Monday, April 15, 2013

Review & Giveaway - Finding Favor by Lana Long

What’s more important: friendship or freedom?

In the eight years since seventeen-year-old Favor Miller’s father died, she’s had to endure her reluctant, self-righteous guardians the Browns. Every day for eight years, they've reminded her that she doesn't fit in, that she’s not one of them. Every day for eight years, she’s eagerly awaited the day when she’ll finally be free to live her life her way.

On the eve of high school graduation, Mr. Brown ambushes Favor with the offer of college funding and a to-die-for summer internship–with the one stipulation that she must discontinue her friendship with his son, Ethan.

Accustomed as she is to sharing everything with her best friend, this is one secret Favor must keep in order to protect Ethan. The distraction of his new girlfriend, her growing friendship with his older brother, and her need to understand her family history, add in further complications.

As Favor debates signing the contract, she must decide if she’s willing to give up her best friend in order to pursue her dreams. Will she have to stay in the place she’s so desperately wanted to escape in order to make the right decision and get what she really needs?
I'm a huge Jane Austen fan. Which played a part in deciding to read Finding Favor by Lana Long. Mansfield Park by Austen is part of what inspired this novel.

Favor's father died when she was young. His old college roommate gave Favor a home and has agreed to help further her education and make her "dreams" come true... as long as she does one thing. She has to sign a contract by her 18th birthday promising that she'll stay away from his son, her only friend in the world it seems, Ethan.

The Browns are well off and kind of hoity-toity. Their saving graces are their sons, Ethan and Tom. Ethan has been Favor's best friend since the moment she entered the home and Tom becomes her new ally when it seems Ethan has found something better to occupy his time with. The daughter, Madison, however, is stuck up and as snobby as they come. She doesn't hesitate to put Favor in her place and remind her just exactly where she came from and that she is in no way shape or form an actual part of the family.

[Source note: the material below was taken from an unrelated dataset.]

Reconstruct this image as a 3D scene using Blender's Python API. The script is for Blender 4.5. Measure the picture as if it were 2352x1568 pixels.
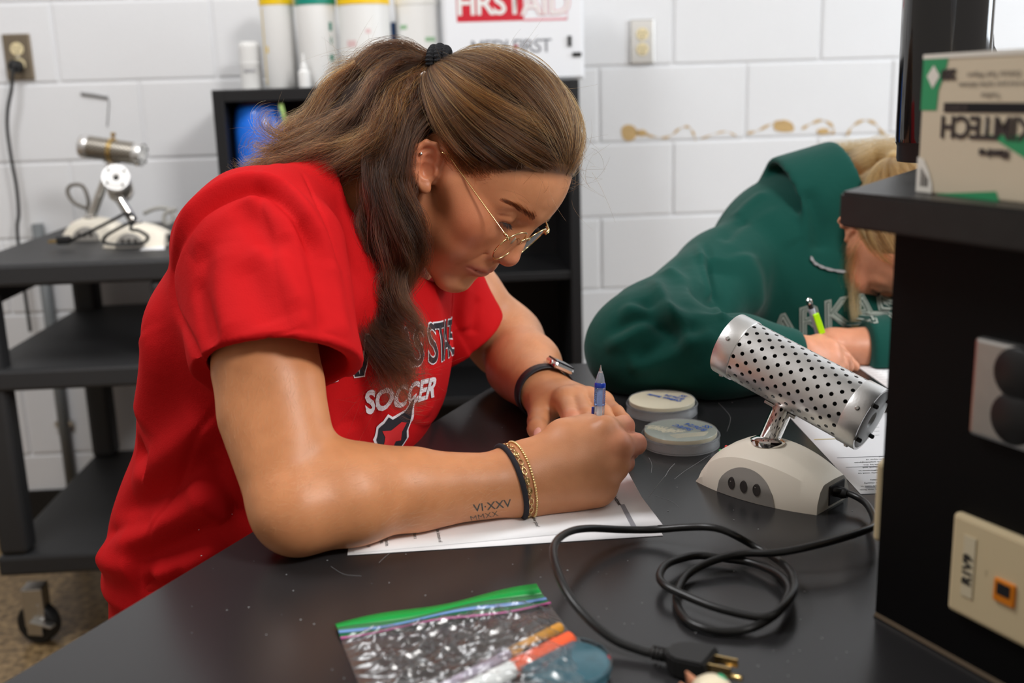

First off.... I want to say I was a bit put off by the fact that there seemed to be no typesetting in the copy I received. The font was incredibly large and the letters actually ran off the bottom of the page and on to the next. I also found a typo in the first few pages of the story which didn't get my hopes up about the rest of the novel.

I was pleasantly surprised that I enjoyed the book.

I was sad for Favor. She was basically reminded on a regular basis that she was an orphan but from the time she was little she had Ethan. It was her and Ethan against the world. I had a friend like that when I was young. It was me and him. We were joined at the hip. Until we weren't. We grew up and grew apart like Favor and Ethan seem to be doing in this story. And it breaks her heart because aside from the gardener and some of the staff that work for the Browns, she literally has no one. No one to take care of her or that she can talk to. She lives a very lonely existance and it was just so sad. I could relate to her and being able to do that really drew me in to the story.

The Browns irritated me from the word "Go". Mr. Brown seemed cruel and heartless and completely detached from any semblence of humanity and I just assumed Mrs. Brown was him but female. I like it when I find out I'm not always 100% correct. It makes me feel better. Madison was a spoiled little rich girl and I've known too many of those in my life to really have any sympathy for her. At all. Period. She felt like she was entitled to everything in the world and everyone owed her something. Total snob. I stayed away from people like that in school.

Tom was the big surprise for me. Based on the early description of him I assumed (again) that he was just a spoiled (but good natured) rich boy who had everything handed to him. And again, I was pleasantly surprised. He turned out to be quite the onion with layer upon layer and it was great every time a new side of him was revealed.

This was a good story to read overall. Barring the frustrations right at the beginning, I liked it. A lot. In a small.... teeny tiny sort of way, it reminded me of the relationship between Bella and Jacob and Bella and Edward in Twilight. Tom being Jacob and Ethan being Edward. Please don't let that stop you from reading it, that's just what I thought of when I pictured the relationships between the main characters. My brain goes funny places when I read.

I would recommend this probably to anyone 16 or over. It was a fast read and had a good plot that moved along nicely. The characters were well rounded and I enjoyed "getting to know them". I'm pretty sure that if you open this one up you will too.